My darling wife is one of their legions of followers who don’t give a smelly poot as to how much of a jazz component they retained or lost over the years. She just likes their music and I’d be the last one to criticize that uncomplicated viewpoint. She and thousands of others continued to buy their albums whether they were studio creations or live recordings, helping to sustain an ongoing livelihood for The Allman Brothers Band and giving them validation for their artistic endeavors. I admire that fealty and recognize that there is, indeed, something special about the group else they would’ve faded into oblivion long, long ago. When I gave multiple listens to her copy of their “Shades of Two Worlds” album from ’92 recently and then reviewed it accordingly I gave it very low marks. Not because it’s terrible (it’s an above-average blues/rock record) but because there’s hardly a trace of jazz to be found. In approaching “An Evening with the Allman Brothers Band – First Set” I knew from a glance at the song lineup that this was taped while they were touring in support of that CD so I pretty much knew what I was in for. What I was objectively curious about was how they presented their aging catalogue tunes that hailed from their glory days.
“End of the Line” is the curtain-raiser for this show. No jazz on this sucker, just straight-ahead, bludgeon-your-brain-to-a-bloody-pulp, southern-styled heavy rock and, if that’s your meat and potatoes, you’ll love it. Next comes a faithful performance of their country/rock classic from the “Eat a Peach” LP, “Blue Sky.” In many ways the guitar work by both Dickey Betts and Warren Haynes is smoother than on the original studio track but they stretch it into an eight and a half minute exercise in axe-grinding that becomes tedious. “Get On with Your Life” follows and it’s a down and dirty, slow blues number that contains no variations on the basic theme except when they mimic their stellar version of “Stormy Monday” from 1971’s historic “…At the Fillmore East” album by briefly jumping into a jazzier swing feel for Gregg Allman’s Hammond B3 solo.

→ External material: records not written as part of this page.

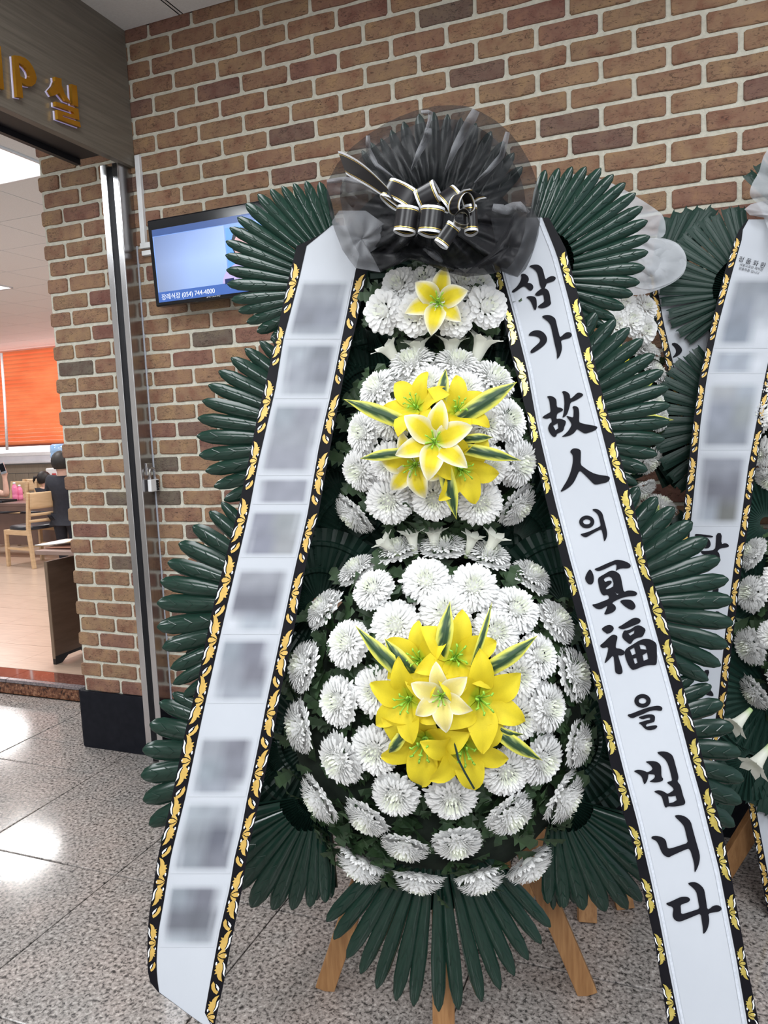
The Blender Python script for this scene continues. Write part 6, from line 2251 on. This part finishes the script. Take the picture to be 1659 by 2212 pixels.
def ribbon_text(rb, body, x0, y0, x1, y1, size_px, name):
    o = rb.pt(x0, y0, 0.0022)
    e = rb.pt(x1, y1, 0.0022)
    ex = (e - o).normalized()
    up = Vector((0, 0, 1))
    nz = ex.cross(up).normalized()
    ey = nz.cross(ex).normalized()
    sz = size_px * (o - CW).dot(FWD) / F
    Mx = Matrix(((ex.x, ey.x, nz.x, o.x), (ex.y, ey.y, nz.y, o.y), (ex.z, ey.z, nz.z, o.z), (0, 0, 0, 1)))
    tx = text_obj(body, sz, Mx, M['ink'], rb.band, name)
    return tx


ribbon_text(RC, '정 품 화 환', 1594, 563, 1652, 579, 13.0, 'title_print')
ribbon_text(RC, '새꽃으로만 제작한', 1597, 573, 1644, 585, 6.6, 'small_print')
ribbon_text(RC, '정품화환 입니다', 1595, 581, 1644, 594, 6.6, 'small_print')

# white tulle rosettes
TB = thing('tulle_bow', 'crumpled white tulle rosette showing beside the leaves above the half-hidden wreath', 'bow', FB.wp(1330, 520, 0.1))
o1 = [(1180, 400), (1230, 372), (1300, 385), (1360, 415), (1422, 455), (1436, 470), (1440, 512), (1400, 520), (1455, 517), (1482, 545), (1484, 580), (1466, 605), (1420, 628), (1375, 640), (1300, 632), (1230, 622), (1190, 560), (1172, 470)]
veil(chaikin(o1, 2), M['tulle'], 'tulle_sheet', 0.10, 0.05, 9, 0.035, 14, FR=FB, k=(1320, 505), parent=TB, belly=0.03, nr=26)
veil(chaikin([(1350, 520), (1400, 512), (1456, 517), (1484, 548), (1482, 585), (1450, 612), (1390, 630), (1340, 600)], 2), M['tulle'], 'tulle_fold', 0.12, 0.10, 6, 0.02, 15, FR=FB, k=(1410, 565), parent=TB, belly=0.02, nr=8)
TC = thing('tulle_bow', 'crumpled white tulle rosette above the rightmost wreath, cut off by the edge of the view', 'bow', FB.wp(1720, 430, 0.15))
o2 = [(1652, 330), (1680, 300), (1760, 290), (1840, 330), (1870, 420), (1850, 520), (1780, 580), (1700, 560), (1660, 500), (1640, 440), (1618, 425), (1622, 400), (1640, 372), (1645, 350)]
veil(chaikin(o2, 2), M['tulle'], 'tulle_sheet', 0.16, 0.11, 10, 0.035, 17, FR=FB, k=(1745, 430), parent=TC, belly=0.03)
veil([(1608, 452), (1622, 441), (1660, 432), (1720, 450), (1730, 490), (1690, 500), (1650, 470), (1620, 465)], M['tulle'], 'tulle_fold', 0.15, 0.13, 5, 0.012, 18, FR=FB, k=(1675, 462), parent=TC, belly=0.01, nr=6)
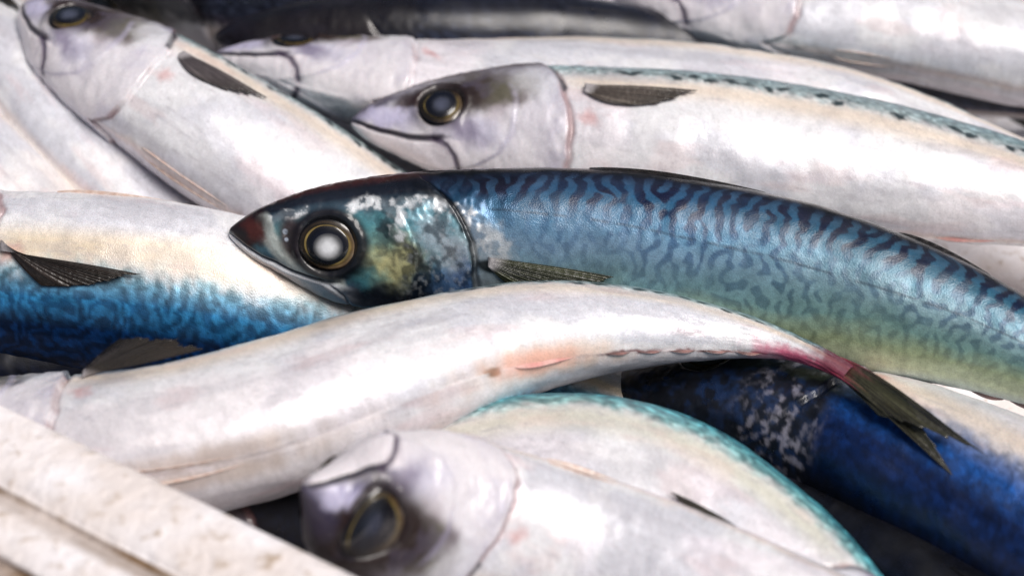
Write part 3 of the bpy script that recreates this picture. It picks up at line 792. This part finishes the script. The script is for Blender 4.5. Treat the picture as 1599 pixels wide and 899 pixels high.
# left, blue back down
build_fish(NM, 'mackerel at the left edge with cream belly up and sparkling bright blue back down', 'fish',
    [(-360, 425, .046), (-155, 440, .046), (30, 450, .046), (200, 462, .044), (400, 492, .036), (560, 525, .026), (800, 590, .022)],
    .335, [(0, 2), (1, 2)], flip=-1, st=S_BLUE, nx=460, nt=260, seed=31, hm=1.14, pec=dict(z=-58, len=188, spread=-40, drop=50, c0=(18, 15, 15), c1=(60, 48, 42)))
# behind, white, spotted edge
build_fish(NM, 'silvery white mackerel with a row of dark spots, directly behind the striped one', 'fish',
    [(547, 192, .052), (640, 190, .052), (760, 190, .052), (890, 197, .052), (1100, 222, .050), (1300, 250, .048), (1599, 306, .046), (1850, 372, .042)],
    .335, [(0, 38), (.3, 40), (.6, 36), (1, 36)], st=dict(S_TEAL, edge=.29), nx=420, nt=220, seed=43, hm=1.06, wm=1.06, fins=('pectoral', 'pelvic', 'dorsal', 'tail', 'anal'), pec=dict(z=6, len=175, drop=20, spread=66, c0=(56, 48, 46), c1=(132, 122, 112)))
# upper left, pointing up
build_fish(NM, 'white mackerel at the upper left pointing its snout to the top corner', 'fish',
    [(36, 10, .066), (150, 82, .062), (266, 150, .056), (356, 212, .050), (456, 276, .040), (556, 338, .028), (690, 415, .018)],
    .315, [(0, 38), (.3, 44), (1, 46)], st=dict(S_PINK, edge=.34), nx=380, nt=180, seed=57, hm=1.12, wm=1.16, pec=dict(z=4, len=160, drop=20, spread=66, c0=(58, 52, 56), c1=(120, 112, 112)))
# behind the spotted one
build_fish(NM, 'white mackerel behind the spotted one, its snout touching the upper left fish', 'fish',
    [(330, 92, .050), (440, 104, .050), (560, 122, .048), (700, 140, .046), (900, 146, .046), (1100, 150, .046), (1350, 174, .046), (1599, 236, .044), (1850, 310, .04)],
    .33, [(0, 76), (.2, 74), (.45, 58), (1, 50)], st=dict(S_PINK, edge=.40), nx=320, nt=150, seed=61, fins=('pelvic', 'dorsal', 'tail'))
# dark back at the top
build_fish(NM, 'mackerel with its dark navy back up, near the top edge', 'fish',
    [(335, 58, .050), (500, 68, .050), (700, 76, .048), (900, 88, .040), (1100, 112, .028), (1400, 150, .018)],
    .33, [(0, -42), (1, -42)], st=S_NAVY, nx=260, nt=130, seed=67)
# top right
build_fish(NM, 'pale mackerel in the top right corner, its jaw cut by the top edge', 'fish',
    [(930, -22, .054), (1100, 0, .054), (1250, 14, .054), (1450, 42, .052), (1599, 76, .050), (1850, 140, .048)],
    .33, [(0, 60), (1, 52)], st=S_PINK, nx=300, nt=150, seed=71)
# top strips
build_fish(NM, 'blurred slate-grey mackerel back behind the upper left head', 'fish',
    [(60, -45, .05), (250, -18, .05), (430, 8, .046), (620, 20, .04), (900, 10, .034)],
    .33, [(0, -45), (1, -45)], st=S_NAVY, nx=220, nt=110, seed=73, fins=('pectoral', 'tail', 'dorsal'))
build_fish(NM, 'blurred pinkish white mackerel cut off along the top edge', 'fish',
    [(330, -70, .05), (520, -62, .05), (760, -50, .05), (960, -35, .05), (1200, -60, .048), (1500, -90, .046)],
    .33, [(0, 40), (1, 40)], st=S_PINK, nx=220, nt=110, seed=79, fins=('pectoral', 'tail', 'pelvic'))
# left pair running down
build_fish(NM, 'white mackerel belly left of the upper left fish, in its shadow', 'fish',
    [(-160, -110, .044), (-70, -10, .044), (20, 96, .042), (110, 205, .038), (210, 305, .030), (340, 420, .020)],
    .33, [(0, 62), (1, 62)], st=S_PINK, nx=260, nt=130, seed=83, fins=('pectoral', 'pelvic', 'tail', 'anal'))
build_fish(NM, 'cream mackerel flank at the far left edge above the blue backed one', 'fish',
    [(-330, 10, .044), (-190, 120, .044), (-60, 235, .042), (40, 330, .034), (160, 440, .022)],
    .33, [(0, 55), (1, 55)], st=dict(S_TEAL, edge=.4, tint=(230, 214, 204)), nx=240, nt=120, seed=89, fins=('pectoral', 'pelvic', 'tail'))
# bottom centre, upside down
build_fish(NM, 'upside-down mackerel head with a dark gold-ringed eye at the bottom', 'fish',
    [(472, 756, .092), (560, 798, .078), (700, 834, .060), (850, 878, .046), (1000, 930, .042), (1250, 1020, .042), (1500, 1110, .042)],
    .306, [(0, 6), (.3, 20), (1, 34)], flip=-1, st=dict(S_PINK, edge=.36), nx=480, nt=240, seed=97, cloudy=(40, 46, 64), eye_kx=1.35, eye_k=.32, eye_p=.78, hm=1.08, wm=1.08, eye_r=50.0, eye_z=0.0, squash=.060, pec=dict(z=24, drop=20))
# curved, cyan edge
build_fish(NM, 'curved white mackerel with a turquoise back edge, below the belly-up one', 'fish',
    [(1490, 1350, .036), (1390, 1140, .038), (1310, 1010, .040), (1225, 910, .042), (1128, 832, .044), (1016, 772, .046), (880, 742, .046), (720, 764, .040), (560, 815, .026), (430, 850, .018)],
    .345, [(0, 26), (1, 26)], flip=-1, st=S_CYAN, nx=420, nt=200, seed=101, fins=('pectoral', 'pelvic', 'dorsal', 'tail'))
# right, deep blue
build_fish(NM, 'deep blue backed mackerel at the lower right with silver gill plates in shadow', 'fish',
    [(945, 600, .022), (1100, 628, .026), (1250, 668, .030), (1400, 724, .034), (1599, 818, .036), (1850, 950, .036)],
    .33, [(0, -66), (.2, -56), (.4, -34), (1, -22)], flip=-1, st=S_DEEP, nx=420, nt=200, seed=103, hm=1.12, wm=1.2, fins=('pelvic', 'dorsal', 'tail'))
# low in the gaps; the last two are fillers added to darken them
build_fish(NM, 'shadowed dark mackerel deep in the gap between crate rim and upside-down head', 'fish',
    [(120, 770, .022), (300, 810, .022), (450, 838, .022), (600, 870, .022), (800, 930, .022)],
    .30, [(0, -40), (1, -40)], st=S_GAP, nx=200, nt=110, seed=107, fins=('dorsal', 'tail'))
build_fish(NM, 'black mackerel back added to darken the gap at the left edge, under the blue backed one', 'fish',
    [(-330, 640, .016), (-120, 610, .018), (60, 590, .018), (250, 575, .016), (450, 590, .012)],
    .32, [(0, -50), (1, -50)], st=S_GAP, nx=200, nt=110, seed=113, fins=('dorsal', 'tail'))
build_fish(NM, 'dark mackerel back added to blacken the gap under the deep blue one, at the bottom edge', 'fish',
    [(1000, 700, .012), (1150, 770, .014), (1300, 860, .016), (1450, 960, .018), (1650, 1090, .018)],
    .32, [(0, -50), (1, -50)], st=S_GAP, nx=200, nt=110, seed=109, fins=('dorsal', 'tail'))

# ------------------------------------------------------------------ focus on the striped fish's eye and flank
foc = spA.map(np.array([.20]), np.array([.03 * spA.vis]), np.array([0.]))[0]
cam_d.dof.focus_distance = float(np.dot(foc - CAM, _fw))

They take on a subtler approach for their bluesy rocker “Southbound” and it works well in the early going until they turn it into just another “boogie jam” wherein the two guitarists slug it out with each other ad nauseum. Being a six-stringer myself for most of my life, I enjoy a good head-cutting duel as much as the next guy but neither one of these boys is Duane Allman if you catch my drift and I got bored after a few minutes. Yawn. The all-acoustic “Midnight Blues” is okay for a change of pace moment but I have a low tolerance and appreciation for traditional blues and this simple ditty does little for me. An unplugged rendition of Gregg Allman’s beautiful song, “Melissa,” is next and they wisely don’t do anything to spoil its charming innocence. I personally prefer the studio version because of the band’s funky looseness on the track that sets it apart from most ballads but this ain’t too shabby.

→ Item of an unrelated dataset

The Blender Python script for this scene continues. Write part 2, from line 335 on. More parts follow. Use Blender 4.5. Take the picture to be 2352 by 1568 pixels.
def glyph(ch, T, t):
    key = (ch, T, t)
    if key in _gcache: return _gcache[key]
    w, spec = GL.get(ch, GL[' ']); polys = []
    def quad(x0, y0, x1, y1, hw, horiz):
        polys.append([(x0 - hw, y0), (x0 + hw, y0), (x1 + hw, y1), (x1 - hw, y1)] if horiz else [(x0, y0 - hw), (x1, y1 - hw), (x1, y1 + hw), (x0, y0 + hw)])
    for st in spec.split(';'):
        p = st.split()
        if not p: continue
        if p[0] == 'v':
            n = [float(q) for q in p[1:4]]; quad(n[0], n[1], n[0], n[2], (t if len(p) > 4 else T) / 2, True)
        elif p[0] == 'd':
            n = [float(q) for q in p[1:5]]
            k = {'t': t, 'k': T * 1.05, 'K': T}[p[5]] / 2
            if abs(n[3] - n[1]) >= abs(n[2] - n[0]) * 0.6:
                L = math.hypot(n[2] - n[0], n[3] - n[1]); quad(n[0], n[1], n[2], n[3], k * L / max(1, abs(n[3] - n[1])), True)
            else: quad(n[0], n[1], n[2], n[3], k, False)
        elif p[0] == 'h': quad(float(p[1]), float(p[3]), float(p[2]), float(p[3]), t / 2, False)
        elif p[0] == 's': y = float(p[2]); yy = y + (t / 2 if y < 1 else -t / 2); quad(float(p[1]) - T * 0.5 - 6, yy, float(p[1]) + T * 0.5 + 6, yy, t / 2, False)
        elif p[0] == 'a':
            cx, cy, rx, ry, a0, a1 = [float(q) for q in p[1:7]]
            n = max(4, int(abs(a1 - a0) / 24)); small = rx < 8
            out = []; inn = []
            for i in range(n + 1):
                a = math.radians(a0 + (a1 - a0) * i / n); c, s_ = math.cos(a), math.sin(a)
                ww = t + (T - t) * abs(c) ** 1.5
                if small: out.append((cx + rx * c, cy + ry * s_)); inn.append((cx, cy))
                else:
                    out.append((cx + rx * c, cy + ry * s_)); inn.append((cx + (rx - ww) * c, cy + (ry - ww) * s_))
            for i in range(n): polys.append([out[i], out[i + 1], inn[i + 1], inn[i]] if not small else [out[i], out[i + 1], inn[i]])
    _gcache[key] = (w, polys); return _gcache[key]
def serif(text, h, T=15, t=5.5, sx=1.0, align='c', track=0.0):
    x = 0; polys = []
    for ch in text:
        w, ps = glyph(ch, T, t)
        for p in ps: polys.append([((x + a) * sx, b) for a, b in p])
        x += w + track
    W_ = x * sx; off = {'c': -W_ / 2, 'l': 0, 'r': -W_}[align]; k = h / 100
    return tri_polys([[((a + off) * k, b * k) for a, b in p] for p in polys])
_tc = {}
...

“Nobody Knows” has the aura of old-school Allman Brothers that I continue to miss but the tune’s composition just isn’t up to par when all is said and done. The pseudo “Whipping Post” groove they settle into for the extended guitar-heavy instrumental segment is effective and very intense but there’s not enough imagination involved to hold my attention for its over a quarter of an hour run. I guess you had to have been there. Their resurrection of Gregg’s “Dreams” from their debut album is without a doubt the jazziest thing on the bill. What sticks out is the tightness of the double drum set onslaught from Jaimoe and Butch Trucks combined with the fiery percussion supplied by Mark Quinones. I’m happy to report that the overall presentation by the ensemble does the number a respectable amount of justice even though Haynes’ slide technique pales in comparison to that of the legend he replaced. They close with a nearly note-for-note reproduction of “Revival” from “Idlewild South” that only makes me nostalgic for their golden age when you never knew what these fellas might do next.

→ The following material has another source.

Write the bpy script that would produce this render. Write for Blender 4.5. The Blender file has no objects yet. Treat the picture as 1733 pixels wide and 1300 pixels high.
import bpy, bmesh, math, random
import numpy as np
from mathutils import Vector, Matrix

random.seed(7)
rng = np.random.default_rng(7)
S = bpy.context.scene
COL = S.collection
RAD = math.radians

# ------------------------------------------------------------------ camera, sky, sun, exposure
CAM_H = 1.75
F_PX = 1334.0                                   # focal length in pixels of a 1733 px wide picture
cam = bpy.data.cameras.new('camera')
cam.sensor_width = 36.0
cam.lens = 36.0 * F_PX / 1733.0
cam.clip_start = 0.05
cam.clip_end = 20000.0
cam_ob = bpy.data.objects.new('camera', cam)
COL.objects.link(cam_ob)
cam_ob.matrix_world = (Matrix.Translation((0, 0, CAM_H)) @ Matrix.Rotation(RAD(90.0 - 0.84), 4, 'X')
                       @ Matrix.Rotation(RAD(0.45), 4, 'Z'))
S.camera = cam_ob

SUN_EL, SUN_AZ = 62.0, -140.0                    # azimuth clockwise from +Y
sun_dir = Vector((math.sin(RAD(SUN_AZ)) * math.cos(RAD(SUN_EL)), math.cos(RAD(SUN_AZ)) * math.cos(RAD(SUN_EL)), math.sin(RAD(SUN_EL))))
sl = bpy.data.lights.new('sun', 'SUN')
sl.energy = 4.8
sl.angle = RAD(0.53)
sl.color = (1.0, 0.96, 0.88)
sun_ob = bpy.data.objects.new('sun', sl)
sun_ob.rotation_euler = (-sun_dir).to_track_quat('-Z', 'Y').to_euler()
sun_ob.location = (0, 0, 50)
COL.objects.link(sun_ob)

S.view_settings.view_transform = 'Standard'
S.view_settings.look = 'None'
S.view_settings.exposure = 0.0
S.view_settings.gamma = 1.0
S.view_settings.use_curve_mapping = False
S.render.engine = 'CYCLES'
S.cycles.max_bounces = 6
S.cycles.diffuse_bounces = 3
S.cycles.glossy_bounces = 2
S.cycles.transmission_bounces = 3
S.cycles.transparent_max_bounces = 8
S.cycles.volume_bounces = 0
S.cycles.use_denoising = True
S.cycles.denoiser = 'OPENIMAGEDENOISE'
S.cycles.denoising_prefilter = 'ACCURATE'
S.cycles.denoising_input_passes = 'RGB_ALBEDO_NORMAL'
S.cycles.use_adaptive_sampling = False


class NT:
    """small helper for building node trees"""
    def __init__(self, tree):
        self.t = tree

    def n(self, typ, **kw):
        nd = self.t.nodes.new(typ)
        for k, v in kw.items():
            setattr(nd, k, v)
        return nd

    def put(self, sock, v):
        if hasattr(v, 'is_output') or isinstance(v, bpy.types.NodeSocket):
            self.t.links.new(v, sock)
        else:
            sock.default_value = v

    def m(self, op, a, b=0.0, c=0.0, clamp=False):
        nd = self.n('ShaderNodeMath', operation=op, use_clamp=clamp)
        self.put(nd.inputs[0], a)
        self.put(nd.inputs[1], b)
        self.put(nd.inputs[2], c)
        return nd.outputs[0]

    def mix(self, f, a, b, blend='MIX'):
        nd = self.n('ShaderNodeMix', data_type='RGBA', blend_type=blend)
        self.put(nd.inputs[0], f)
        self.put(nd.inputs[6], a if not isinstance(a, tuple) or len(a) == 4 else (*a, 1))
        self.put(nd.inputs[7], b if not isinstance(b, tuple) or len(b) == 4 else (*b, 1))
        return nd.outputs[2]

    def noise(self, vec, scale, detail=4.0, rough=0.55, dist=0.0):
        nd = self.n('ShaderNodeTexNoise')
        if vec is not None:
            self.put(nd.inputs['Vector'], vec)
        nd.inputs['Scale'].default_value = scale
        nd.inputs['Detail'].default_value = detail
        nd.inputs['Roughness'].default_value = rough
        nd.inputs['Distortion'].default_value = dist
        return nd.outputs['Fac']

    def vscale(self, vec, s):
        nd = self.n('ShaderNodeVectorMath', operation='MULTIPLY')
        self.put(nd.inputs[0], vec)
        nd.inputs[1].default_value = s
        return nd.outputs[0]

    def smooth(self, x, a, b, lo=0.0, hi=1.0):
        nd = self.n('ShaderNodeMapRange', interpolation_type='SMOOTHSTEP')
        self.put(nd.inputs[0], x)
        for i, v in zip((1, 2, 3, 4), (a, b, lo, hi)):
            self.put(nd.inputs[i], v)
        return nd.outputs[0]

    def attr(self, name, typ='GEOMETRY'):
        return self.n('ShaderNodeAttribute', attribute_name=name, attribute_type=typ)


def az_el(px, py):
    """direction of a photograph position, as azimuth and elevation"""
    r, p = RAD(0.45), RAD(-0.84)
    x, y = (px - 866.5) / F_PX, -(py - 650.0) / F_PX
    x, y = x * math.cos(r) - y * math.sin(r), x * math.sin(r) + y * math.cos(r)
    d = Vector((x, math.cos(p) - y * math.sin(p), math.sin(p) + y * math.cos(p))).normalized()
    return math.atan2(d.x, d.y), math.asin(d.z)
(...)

One positive aspect I found along the way is that both Gregg and Dickey have managed to keep their distinctive singing voices in fair shape and, at least in ’92, they sounded approximately the same as they did two fifths of a century back in time. On the stages they graced while assembling the cuts for this album they give their audience what they shelled out their hard-earned cash to hear and, therefore, there are no shocking or overly exciting moments to be had. They are seasoned professionals that know exactly what they’re about and how to deliver what’s expected of them and there’s no shame in doing either or both. But anyone with a leaning towards jazz who craves the inherent energy found in spontaneous improvisation even in a rock motif (the kind the Allmans used to excel at) will find this concert recording too patronizing and unremarkable to sit through more than once.